All That Glitters / Speculating About Gold

Sophisticated investors can make short-term profits in times of intense economic drama

Suddenly gold is all the rage. One of the people now talking about the yellow metal all the time is a name that attracts attention no matter what he does: John Paulson. (No, he's no relation to former treasury secretary Henry Paulson.)

Paulson, John that is, bet against the market for mortgage-backed securities last year and made a fortune for himself and his clients. $2 billion, to be precise.

Ten days ago the world learned that Paulson had bought $1.3 billion worth of shares in a gold-mining company. Paulson likes gold, we learn.

Gold has its aficionados here in the Holy Land, too. Two weeks ago the chief investment manager at Migdal Capital Markets, Jacob Weinstein, told an auditorium chock-full of investment advisers that gold would surge to $2,000 per ounce "soon," compared with $941 at the end of last week.

Weinstein isn't the only one. Over at Oscar Gruss, which provides local Israeli investors with investment and trading services in the United States, they're also warmly recommending gold.

Why? Unlike stocks, bonds or even currencies, gold isn't a financial investment. It isn't some financial asset to create value in the long run. While bonds bring their holders interest payments, and stocks bring dividends, gold offers no cash flow. On the contrary, holding gold costs money: It has to be protected from thieves. So when you invest in gold, you're undertaking all sorts of auxiliary costs.

In the very long term, gold is the worst of all investments. If you bought $1 worth of gold in 1801, by 2001 you'd have $14 worth of gold. That's pretty pathetic for an investment of two centuries.
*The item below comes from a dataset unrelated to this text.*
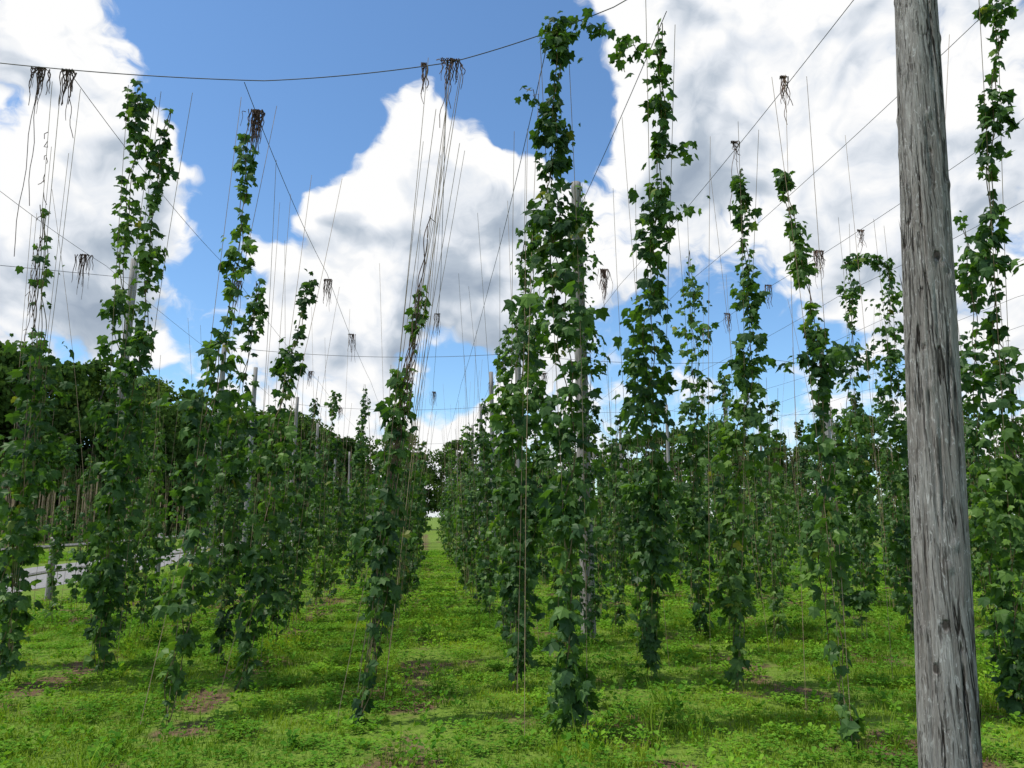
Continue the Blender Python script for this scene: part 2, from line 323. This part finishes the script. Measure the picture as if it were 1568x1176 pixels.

If you had put that dollar into a U.S. government bond, you'd have $14,000 in 2001. If you had put it into stocks, you'd be worth $9 million.

Historically, therefore, gold can shelter the investor against inflation, but that's about it.

So why are advanced investment mavens counseling investment in gold? Because it can be profitable as a short-term speculative move in times of intense economic drama.

Ask these gold adorers why they're buying it, and they cite two reasons. One is inflation. In the United States, Britain and various other countries, governments are printing money 10 times faster than usual. There's a general consensus that the current process must ultimately reduce the value of various assets: money (inflation), real estate and bonds. In a situation like that, an asset that can't just be created or duplicated through some industrial process has an upside. Gold meets that criterion.

The second reason is the level of interest rates. Gold doesn't generate returns, so when you put your money into it, you're losing potential returns on other investments. In other words, you're forgoing interest payments on bank deposits or dividends on stocks. But at present that "cost" is very low, given how low interest rates are.

The charts below show that the "alternative cost to holding gold," which is based on the price per ounce times the yield on 2-year U.S. treasuries, is near a 30-year low.

It's easy enough to buy gold. In America and here too, there are plenty of financial assets linked to gold. Some are ETFs grouping a bunch of gold-mining shares, and others buy the metal itself.

But watch out. Investment in gold is purely speculative. It should be based on an assessment that commodity prices have bottomed out and are likely to rebound, that the dollar is likely to weaken, and that inflation is about to start rising strongly in the United States and Europe.

Any other scenario will cause gold-holders to lose money, or simply not to profit.

Note this well. In the last 12 months, we've experienced the worst financial crisis in 70 years. We have seen violent fluctuations unprecedented in scope in all financial avenues. Yet the price of gold is exactly where it was a year ago.